-- AIM OF THE TASK --
Give the data again exactly as written, skipping any pictures.

-- COLLECTED DATA --
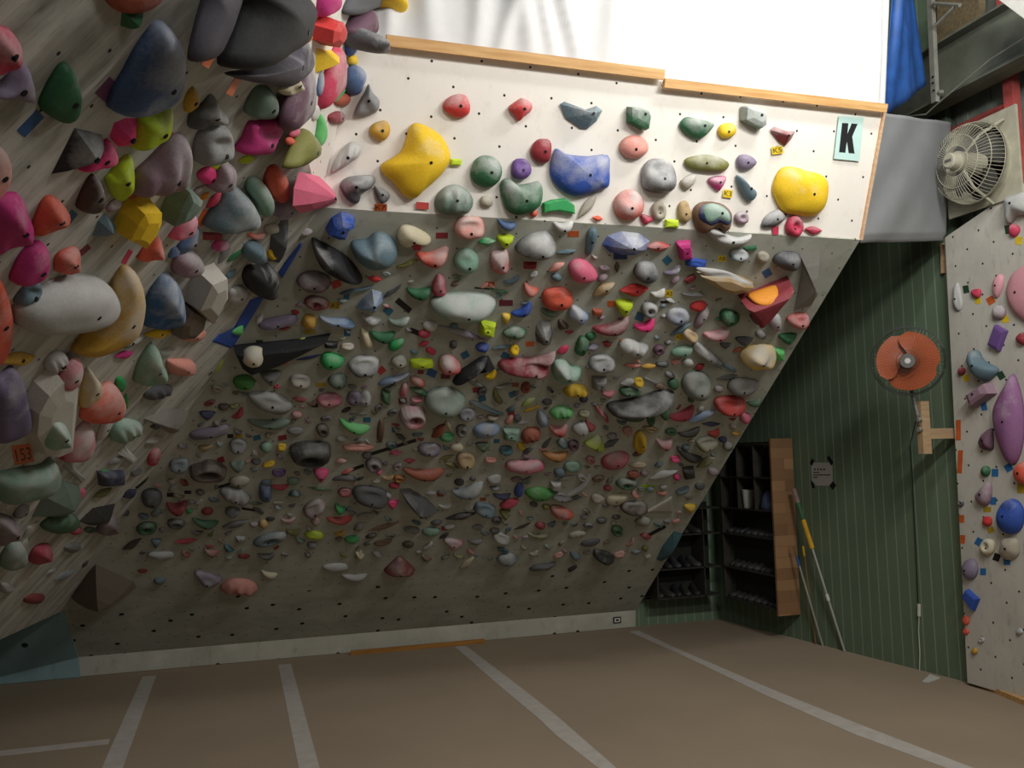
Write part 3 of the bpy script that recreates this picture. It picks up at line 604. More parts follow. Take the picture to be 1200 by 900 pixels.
PH('L','prism','volbrown',0,'brown wedge volume below the boxy one','200,398 203,372 216,352 242,364 237,384 222,398',dr=.5,name='wooden_volume',cat='wall volume',bolt=False)
PH('L','prism','volwhite',0,'flat white volume at the lower left','28,470 44,446 66,428 92,432 91,470 88,528 62,536 40,530 24,500',peak=(72,470),dr=.4,name='wooden_volume',cat='wall volume',bolt=False)
PH('L','rock','mint',2,'brown and green pear-shaped hold','155,445 165,420 182,400 190,415 197,430 191,445 176,453 160,451')
PH('L','dome','dullpurple',1,'large dull purple hold','-20,512 -20,450 0,438 18,428 28,452 37,486 32,508 0,520',peak=(24,480),dr=.45,bolt=False)
PH('L','rock','mint',2,'grey green cube hold with holes','45,520 50,496 61,485 78,490 84,505 78,520 60,528',lift=.04)
PH('L','dome','crimson',3,'mauve red chalky hold','64,455 70,440 84,425 98,418 98,434 86,454 70,458',lift=.03)
PH('L','dome','coral',2,'coral hold with a chalky end','92,490 100,471 129,446 142,452 148,470 138,489 120,497 96,496',peak=(135,475),dr=.5)
PH('L','dome','mustard',3,'chalky greenish yellow hold','92,478 95,455 103,430 112,438 121,448 118,462 106,472')
PH('L','dome','crimson',3,'wine red hold with white top','68,540 75,525 94,501 107,492 112,510 106,530 94,542 76,542',dr=.5,bolt=False)
PH('L','dome','mint',2,'pale green mitten-shaped hold','-8,592 -10,562 20,551 50,545 64,535 72,550 70,566 55,580 30,588 6,592',peak=(45,560),dr=.5,bolt=False)
PH('L','facet','greygreen',0,'grey green cone','37,604 50,580 72,563 90,566 97,576 85,596 63,606',bolt=False)
PH('L','dome','dgreen',1,'dark green oval cone','46,618 60,605 84,600 94,610 86,620 62,626',bolt=False)
PH('L','rock','mauve',2,'knobbly mauve hold at the left border','-12,640 -12,600 12,600 25,611 20,625 6,637')
PH('L','dome','mint',3,'pale green bowl at the left border','-2,666 5,646 24,630 33,645 28,660 10,669',dr=.6,bolt=False)
PH('L','rock','crimson',1,'dark red rock low on the left','33,655 42,640 59,636 62,648 50,660 37,662')
PH('L','rock','mauve',2,'mauve red lump','112,626 120,610 134,600 140,615 130,628')
PH('L','facet','volgrey',0,'rough grey wooden wedge','168,490 196,478 222,480 206,506 197,508 184,500',name='wooden_volume',cat='wall volume',bolt=False)
PH('L','facet','black',0,'black green wedge','92,611 108,596 135,590 130,610 106,616',bolt=False)
PH('B','plate','black',0,'black square volume','212,448 240,418 250,420 250,432 228,453',dr=.4,name='wooden_volume',cat='wall volume',bolt=False)
# right panel
PH('R','dome','lgrey',1,'pale grey wing-shaped hold','1176,232 1185,228 1200,224 1215,222 1215,248 1192,252 1180,263 1177,250',peak=(1195,238))
PH('R','dome','palepink',0,'huge flat pink disc','1179,345 1184,322 1199,308 1228,303 1228,384 1200,380 1185,364',dr=.25,peak=(1197,343))
PH('R','dome','palepink',0,'pink almond-shaped hold','1163,340 1165,327 1172,321 1177,325 1176,337 1170,349 1165,349')
PH('R','plate','purple',0,'purple square plate hold','1157,405 1167,380 1182,388 1172,412',dr=.3)
PH('R','dome','slate',1,'slate peanut-shaped hold','1132,420 1136,410 1145,411 1152,422 1171,432 1165,442 1154,447 1143,440 1139,430',peak=(1148,430))
PH('R','prism','mauve',0,'pink topped wooden wedge','1131,464 1162,448 1169,461 1139,478',peak=(1146,462))
PH('R','dome','orchid',1,'tall purple mauve hold','1163,492 1165,472 1179,450 1187,438 1194,450 1201,480 1200,520 1190,545 1178,539 1168,514',peak=(1185,495),dr=.5)
PH('R','rock','plum',1,'plum pyramid hold','1146,518 1153,508 1163,502 1165,520 1163,528 1150,527')
PH('R','dome','mauve',2,'dusty pink pear-shaped hold','1142,583 1150,573 1160,564 1163,575 1160,590 1150,593')
PH('R','plate','blue',0,'tilted blue square plate','1127,699 1133,690 1149,702 1142,716',dr=.4)
PH('R','dome','coral',1,'coral ball at the right border','1187,556 1190,545 1206,540 1212,555 1205,568 1193,566')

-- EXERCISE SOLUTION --
Write part 3 of the bpy script that recreates this picture. It picks up at line 604. More parts follow. Take the picture to be 1200 by 900 pixels.
PH('L','prism','volbrown',0,'brown wedge volume below the boxy one','200,398 203,372 216,352 242,364 237,384 222,398',dr=.5,name='wooden_volume',cat='wall volume',bolt=False)
PH('L','prism','volwhite',0,'flat white volume at the lower left','28,470 44,446 66,428 92,432 91,470 88,528 62,536 40,530 24,500',peak=(72,470),dr=.4,name='wooden_volume',cat='wall volume',bolt=False)
PH('L','rock','mint',2,'brown and green pear-shaped hold','155,445 165,420 182,400 190,415 197,430 191,445 176,453 160,451')
PH('L','dome','dullpurple',1,'large dull purple hold','-20,512 -20,450 0,438 18,428 28,452 37,486 32,508 0,520',peak=(24,480),dr=.45,bolt=False)
PH('L','rock','mint',2,'grey green cube hold with holes','45,520 50,496 61,485 78,490 84,505 78,520 60,528',lift=.04)
PH('L','dome','crimson',3,'mauve red chalky hold','64,455 70,440 84,425 98,418 98,434 86,454 70,458',lift=.03)
PH('L','dome','coral',2,'coral hold with a chalky end','92,490 100,471 129,446 142,452 148,470 138,489 120,497 96,496',peak=(135,475),dr=.5)
PH('L','dome','mustard',3,'chalky greenish yellow hold','92,478 95,455 103,430 112,438 121,448 118,462 106,472')
PH('L','dome','crimson',3,'wine red hold with white top','68,540 75,525 94,501 107,492 112,510 106,530 94,542 76,542',dr=.5,bolt=False)
PH('L','dome','mint',2,'pale green mitten-shaped hold','-8,592 -10,562 20,551 50,545 64,535 72,550 70,566 55,580 30,588 6,592',peak=(45,560),dr=.5,bolt=False)
PH('L','facet','greygreen',0,'grey green cone','37,604 50,580 72,563 90,566 97,576 85,596 63,606',bolt=False)
PH('L','dome','dgreen',1,'dark green oval cone','46,618 60,605 84,600 94,610 86,620 62,626',bolt=False)
PH('L','rock','mauve',2,'knobbly mauve hold at the left border','-12,640 -12,600 12,600 25,611 20,625 6,637')
PH('L','dome','mint',3,'pale green bowl at the left border','-2,666 5,646 24,630 33,645 28,660 10,669',dr=.6,bolt=False)
PH('L','rock','crimson',1,'dark red rock low on the left','33,655 42,640 59,636 62,648 50,660 37,662')
PH('L','rock','mauve',2,'mauve red lump','112,626 120,610 134,600 140,615 130,628')
PH('L','facet','volgrey',0,'rough grey wooden wedge','168,490 196,478 222,480 206,506 197,508 184,500',name='wooden_volume',cat='wall volume',bolt=False)
PH('L','facet','black',0,'black green wedge','92,611 108,596 135,590 130,610 106,616',bolt=False)
PH('B','plate','black',0,'black square volume','212,448 240,418 250,420 250,432 228,453',dr=.4,name='wooden_volume',cat='wall volume',bolt=False)
# right panel
PH('R','dome','lgrey',1,'pale grey wing-shaped hold','1176,232 1185,228 1200,224 1215,222 1215,248 1192,252 1180,263 1177,250',peak=(1195,238))
PH('R','dome','palepink',0,'huge flat pink disc','1179,345 1184,322 1199,308 1228,303 1228,384 1200,380 1185,364',dr=.25,peak=(1197,343))
PH('R','dome','palepink',0,'pink almond-shaped hold','1163,340 1165,327 1172,321 1177,325 1176,337 1170,349 1165,349')
PH('R','plate','purple',0,'purple square plate hold','1157,405 1167,380 1182,388 1172,412',dr=.3)
PH('R','dome','slate',1,'slate peanut-shaped hold','1132,420 1136,410 1145,411 1152,422 1171,432 1165,442 1154,447 1143,440 1139,430',peak=(1148,430))
PH('R','prism','mauve',0,'pink topped wooden wedge','1131,464 1162,448 1169,461 1139,478',peak=(1146,462))
PH('R','dome','orchid',1,'tall purple mauve hold','1163,492 1165,472 1179,450 1187,438 1194,450 1201,480 1200,520 1190,545 1178,539 1168,514',peak=(1185,495),dr=.5)
PH('R','rock','plum',1,'plum pyramid hold','1146,518 1153,508 1163,502 1165,520 1163,528 1150,527')
PH('R','dome','mauve',2,'dusty pink pear-shaped hold','1142,583 1150,573 1160,564 1163,575 1160,590 1150,593')
PH('R','plate','blue',0,'tilted blue square plate','1127,699 1133,690 1149,702 1142,716',dr=.4)
PH('R','dome','coral',1,'coral ball at the right border','1187,556 1190,545 1206,540 1212,555 1205,568 1193,566')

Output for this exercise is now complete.